Chip designers Nvidia, AMD and Broadcom have become central beneficiaries of the artificial intelligence computing boom, thanks to fabless business models that emphasize chip design while outsourcing manufacturing. This structure has produced asset-light operations with strong margins and turned all three into major stock market winners in recent years. With enormous sums expected to be deployed into artificial intelligence computing hardware in 2026 and beyond, investors are evaluating which of these leaders offers the best combination of growth and valuation over the next year.
Nvidia retains a commanding lead in artificial intelligence data center hardware, with its graphics processing units still the preferred option for training and running artificial intelligence models. Soaring demand for Nvidia chips has propelled it to the top of the global market capitalization rankings and driven margins to unusually high levels, while a new Rubin architecture is set to follow the already powerful Blackwell generation. AMD remains a challenger that is often perceived as second tier in many categories, although its central processing units are well regarded and its graphics chips offer lower priced alternatives to Nvidia hardware. AMD’s software stack has been a weakness, as its ROCm platform has lagged far behind Nvidia’s CUDA ecosystem, but AMD’s management reported that downloads of ROCm software increased tenfold year over year in November 2025, signaling that developers and customers are more actively testing AMD as an alternative. Independent research firms still see Nvidia controlling more than 90% of the discrete GPU market, with AMD holding much of the balance, so even small share gains could be meaningful for AMD’s stock if they materialize.

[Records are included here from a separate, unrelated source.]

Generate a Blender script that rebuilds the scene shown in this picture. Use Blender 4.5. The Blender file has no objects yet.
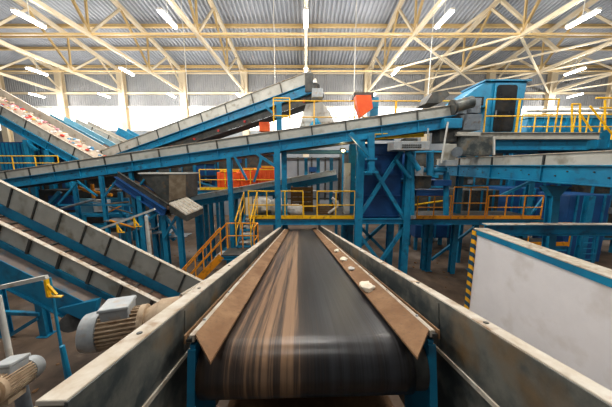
import bpy, math, random
from mathutils import Vector, Matrix
random.seed(7)
V = Vector
COL = bpy.context.scene.collection
# ------------------------------------------------------------------ camera
F = 240.0; PITCH = math.radians(8.5); CAMZ = 5.0
CP, SP = math.cos(PITCH), math.sin(PITCH)
FWD = V((0, CP, -SP)); UP = V((0, SP, CP)); RT = V((1, 0, 0)); CAM = V((0, 0, CAMZ))
def P(px, py, D):
    """point at camera depth D seen at pixel px,py"""
    return CAM + (FWD + RT*((px-306)/F) - UP*((py-203.5)/F))*D
cd = bpy.data.cameras.new('camera'); cd.sensor_width = 36; cd.lens = F/612*36; cd.clip_start = .05; cd.clip_end = 300
co = bpy.data.objects.new('camera', cd); COL.objects.link(co)
co.location = CAM; co.rotation_euler = (math.radians(90)-PITCH, 0, 0)
bpy.context.scene.camera = co
# ------------------------------------------------------------------ materials
def mat(name, c1, c2=None, rough=.6, metal=0., scale=2., stretch=(1,1,1), lo=.4, hi=.65, bump=0., detail=6, c3=None, s3=9.):
    m = bpy.data.materials.new(name); m.use_nodes = True
    nt = m.node_tree; b = nt.nodes['Principled BSDF']
    b.inputs['Roughness'].default_value = rough; b.inputs['Metallic'].default_value = metal
    b.inputs['Base Color'].default_value = (*c1, 1)
    if c2:
        tc = nt.nodes.new('ShaderNodeTexCoord'); mp = nt.nodes.new('ShaderNodeMapping')
        mp.inputs['Scale'].default_value = stretch
        nt.links.new(tc.outputs['Object'], mp.inputs['Vector'])
        n = nt.nodes.new('ShaderNodeTexNoise'); n.inputs['Scale'].default_value = scale; n.inputs['Detail'].default_value = detail
        n.inputs['Roughness'].default_value = .65
        nt.links.new(mp.outputs[0], n.inputs['Vector'])
        r = nt.nodes.new('ShaderNodeValToRGB')
        r.color_ramp.elements[0].position = lo; r.color_ramp.elements[0].color = (*c1, 1)
        r.color_ramp.elements[1].position = hi; r.color_ramp.elements[1].color = (*c2, 1)
        nt.links.new(n.outputs['Fac'], r.inputs[0]); out = r.outputs[0]
        if c3:
            n3 = nt.nodes.new('ShaderNodeTexNoise'); n3.inputs['Scale'].default_value = s3; n3.inputs['Detail'].default_value = 5
            nt.links.new(mp.outputs[0], n3.inputs['Vector'])
            r3 = nt.nodes.new('ShaderNodeValToRGB'); r3.color_ramp.elements[0].position = .55; r3.color_ramp.elements[1].position = .72
            nt.links.new(n3.outputs['Fac'], r3.inputs[0])
            mx = nt.nodes.new('ShaderNodeMix'); mx.data_type = 'RGBA'
            nt.links.new(r3.outputs[0], mx.inputs[0]); nt.links.new(out, mx.inputs[6]); mx.inputs[7].default_value = (*c3, 1)
            out = mx.outputs[2]
        nt.links.new(out, b.inputs['Base Color'])
        if bump:
            bp = nt.nodes.new('ShaderNodeBump'); bp.inputs['Strength'].default_value = bump; bp.inputs['Distance'].default_value = .02
            nt.links.new(n.outputs['Fac'], bp.inputs['Height']); nt.links.new(bp.outputs[0], b.inputs['Normal'])
    return m
def emit(name, c, s):
    m = bpy.data.materials.new(name); m.use_nodes = True
    b = m.node_tree.nodes['Principled BSDF']; b.inputs['Base Color'].default_value = (*c, 1)
    b.inputs['Emission Color'].default_value = (*c, 1); b.inputs['Emission Strength'].default_value = s
    return m
BLUE = mat('blue_paint', (.004,.17,.33), (.006,.25,.44), .45, 0, 1.5, c3=(.012,.10,.18), s3=4)
DUST = mat('dusty_blue_ledge', (.16,.13,.12), (.24,.19,.16), .8, 0, 3, c3=(.02,.14,.24), s3=4)
LOWALL = mat('lower_wall_paint', (.24,.27,.30), (.32,.34,.36), .6, 0, .6)
NAVY = mat('navy_paint', (.004,.055,.19), (.006,.075,.24), .5, 0, 1.2)
LBLUE = mat('pale_blue_paint', (.10,.30,.42), (.16,.38,.50), .5, 0, 2)
GREY = mat('galvanised_sheet', (.42,.41,.36), (.54,.52,.46), .5, .15, 1.3, c3=(.27,.24,.18), s3=3)
DGREY = mat('dark_steel', (.035,.038,.036), (.09,.09,.08), .55, .2, 3, c3=(.12,.08,.045), s3=5)
WALLS = mat('chute_sheet', (.05,.062,.064), (.19,.19,.165), .40, .3, 3.0, (1,1,1), .42, .6, .2, c3=(.22,.14,.065), s3=3.3)
CREAM = mat('dusty_steel_edge', (.46,.38,.28), (.62,.58,.50), .6, 0, 5, c3=(.30,.18,.09), s3=9)
RAW = mat('pale_sheet', (.60,.60,.56), (.70,.68,.62), .5, .1, 3, c3=(.42,.34,.24), s3=5)
TRUSS = mat('cream_truss_paint', (.66,.54,.36), (.74,.64,.47), .6, 0, .7)
PURL = mat('tan_purlin_paint', (.50,.34,.14), (.60,.43,.20), .6, 0, .7)
DECK = mat('roof_sheet', (.34,.36,.40), (.43,.45,.49), .5, .1, .5)
WSHEET = mat('wall_sheet', (.25,.26,.27), (.31,.31,.31), .6, 0, .4)
YEL = mat('yellow_paint', (.95,.50,.0), (1.0,.60,.01), .45, 0, 4, c3=(.45,.22,.02), s3=6)
ORA = mat('orange_paint', (.90,.30,.005), (.95,.38,.01), .5, 0, 4, c3=(.4,.13,.02), s3=6)
REDO = mat('orange_plastic', (.85,.09,.01), (.9,.14,.02), .5, 0, 3)
RED = mat('red_paint', (.55,.02,.02), (.6,.04,.03), .5, 0, 3)
RUBBER = mat('black_rubber', (.012,.012,.012), (.03,.028,.025), .5, 0, 8)
BROWN = mat('dusty_brown_belt', (.06,.035,.025), (.17,.10,.065), .8, 0, 4, c3=(.26,.17,.11), s3=11)
RUST = mat('dusty_rust_plate', (.17,.08,.03), (.27,.15,.07), .85, 0, 3.5, bump=.3, c3=(.14,.075,.035), s3=45)
HOPP = mat('dusty_hopper_plate', (.14,.10,.06), (.24,.19,.13), .7, .1, 4)
MACH = mat('grey_blue_casing', (.13,.16,.19), (.20,.23,.25), .5, .1, 5, c3=(.10,.07,.05), s3=6)
MOTOR = mat('dusty_motor_casting', (.42,.30,.19), (.58,.45,.31), .75, 0, 6, c3=(.25,.15,.08), s3=9)
MGREY = mat('grey_cast_cover', (.33,.36,.38), (.44,.46,.46), .5, .1, 6, c3=(.4,.3,.2), s3=8)
WHITE = mat('white_sheet', (.80,.77,.78), (.86,.83,.84), .6, 0, 1.2, c3=(.68,.63,.60), s3=1.6)
BAG = mat('white_woven_bag', (.45,.43,.40), (.7,.68,.64), .8, 0, 4, bump=.6)
WOOD = mat('brown_crate', (.10,.05,.012), (.17,.085,.02), .8, 0, 4, (1,1,5))
PLASTIC = mat('pale_scrap', (.75,.66,.50), (.85,.78,.66), .7, 0, 12)
CONC = mat('dirty_concrete', (.03,.018,.010), (.17,.11,.07), .7, 0, .55, (1,1,1), .36, .66, .3, c3=(.30,.24,.20), s3=.35)  # brown dirt tones; the pale patches paint a greyish sheen into the colour
GLASSD = mat('dark_glass', (.012,.014,.016), (.03,.03,.03), .15, 0, 2)
LAMP = emit('lamp_glow', (1,.98,.95), 30)
WARM = emit('warm_lamp_glow', (1,.75,.3), 12)
DAY = emit('daylight_pane', (.93,.97,1), 1.6)

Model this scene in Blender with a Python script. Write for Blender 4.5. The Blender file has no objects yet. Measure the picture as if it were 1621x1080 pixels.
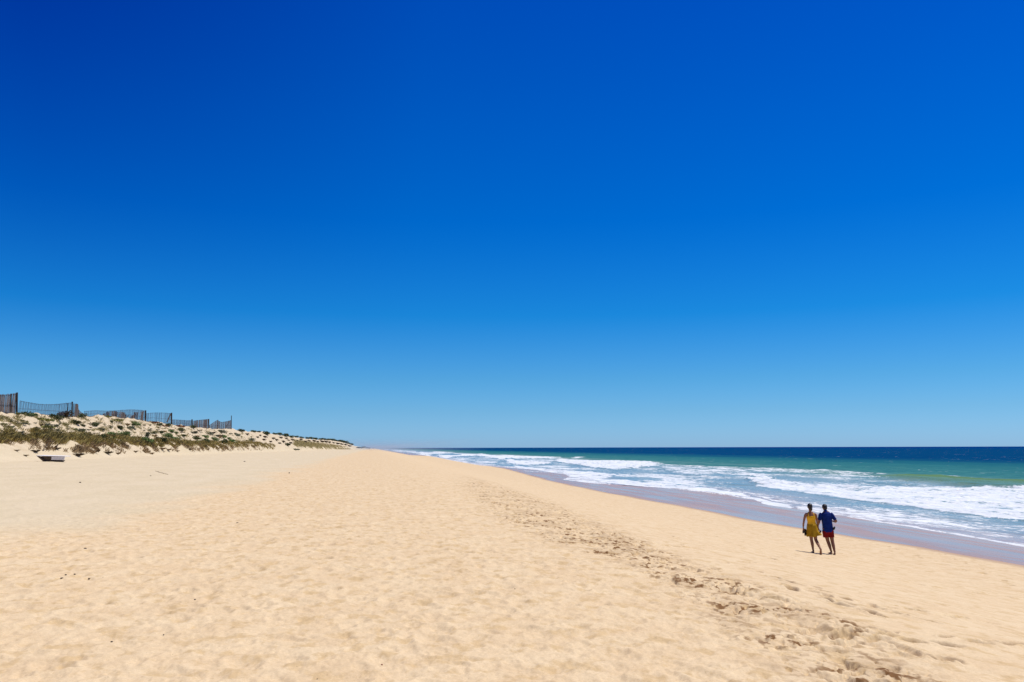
import bpy, bmesh, math, random
import numpy as np
from mathutils import Vector, Matrix, Euler

R = math.radians
random.seed(7)
rng = np.random.default_rng(11)
sc = bpy.context.scene

# ------------------------------------------------------------------ camera
EYE = Vector((0.0, 0.0, 4.3))
YAW, PITCH, ROLL = R(9.85), R(7.625), R(0.14)
LENS = 28.0
fw = Vector((math.sin(YAW) * math.cos(PITCH), math.cos(YAW) * math.cos(PITCH), math.sin(PITCH)))
rt = fw.cross(Vector((0, 0, 1))).normalized()
up = rt.cross(fw).normalized()
rt2 = (rt * math.cos(ROLL) - up * math.sin(ROLL)).normalized()
up2 = rt2.cross(fw).normalized()
rt, up = rt2, up2
cam_d = bpy.data.cameras.new('camera')
cam = bpy.data.objects.new('camera', cam_d)
sc.collection.objects.link(cam)
cam.matrix_world = Matrix(((rt.x, up.x, -fw.x, EYE.x), (rt.y, up.y, -fw.y, EYE.y), (rt.z, up.z, -fw.z, EYE.z), (0, 0, 0, 1)))
cam_d.lens = LENS
cam_d.sensor_width = 36
cam_d.clip_start = 0.1
cam_d.clip_end = 60000
sc.camera = cam

# ------------------------------------------------------------------ sky and sun
SUN_EL, SUN_AZ = R(70), R(84)          # azimuth clockwise from +Y
w = bpy.data.worlds.new('World')
sc.world = w
w.use_nodes = True
wn, wl = w.node_tree.nodes, w.node_tree.links
wn.clear()
out = wn.new('ShaderNodeOutputWorld')
bg = wn.new('ShaderNodeBackground')
sky = wn.new('ShaderNodeTexSky')
sky.sky_type = 'NISHITA'
sky.sun_disc = False
sky.sun_elevation = SUN_EL
sky.sun_rotation = SUN_AZ
sky.altitude = 0
sky.air_density = 1.0
sky.dust_density = 0.3
sky.ozone_density = 3.0
# polarised, very clear air: per-elevation tint of the physical sky
tc = wn.new('ShaderNodeTexCoord')
sep = wn.new('ShaderNodeSeparateXYZ')
wl.new(tc.outputs['Generated'], sep.inputs[0])
ramp = wn.new('ShaderNodeValToRGB')
SKY_TINT = [(0.0, (0.400, 0.745, 1.45)), (0.0447, (0.285, 0.630, 1.11)), (0.0841, (0.194, 0.585, 1.003)), (0.1628, (0.035, 0.495, 0.997)),
            (0.2777, (0.000, 0.394, 1.022)), (0.3850, (0.000, 0.351, 1.032)), (0.5111, (0.000, 0.289, 1.021)), (0.75, (0.0, 0.22, 0.75)), (1.0, (0.0, 0.16, 0.55))]  # top stops, above the view, darkened to cut blue fill in shadows
cr = ramp.color_ramp
cr.interpolation = 'LINEAR'
while len(cr.elements) > 1:
    cr.elements.remove(cr.elements[0])
cr.elements[0].position = SKY_TINT[0][0]
cr.elements[0].color = (*SKY_TINT[0][1], 1)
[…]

Broadcom is targeting artificial intelligence from a different angle by building application specific integrated circuits tailored to the exact workloads of hyperscale customers, rather than general purpose accelerators. These custom artificial intelligence chips are designed in close partnership with large cloud and internet companies and can deliver higher performance and lower cost for specific use cases. On the financial side, AMD operates on a standard calendar year and, according to analyst consensus, it is expected to deliver 32% revenue growth in 2026 and it currently trades for 40 times its expected 2026 earnings, a combination that leaves it growing the slowest and not the cheapest among the three. Nvidia trades at 24 times its expected earnings for fiscal 2027 (which will end Jan. 28, 2027) and Wall Street expects it to deliver 52% growth in fiscal 2027, making it both cheaper on earnings and faster growing than AMD. Broadcom’s management expects its artificial intelligence semiconductor revenue to double year over year in Q1, and for its fiscal 2026, which will end in early November, analysts expect 52% growth, while Broadcom stock trades at 31 times forward earnings. That growth and valuation profile positions Broadcom as a wild card that could outperform if demand for its custom chips exceeds expectations, but the assessment concludes that Nvidia and Broadcom are roughly a coin flip for top performance in 2026, while AMD has yet to demonstrate enough momentum to earn equal consideration.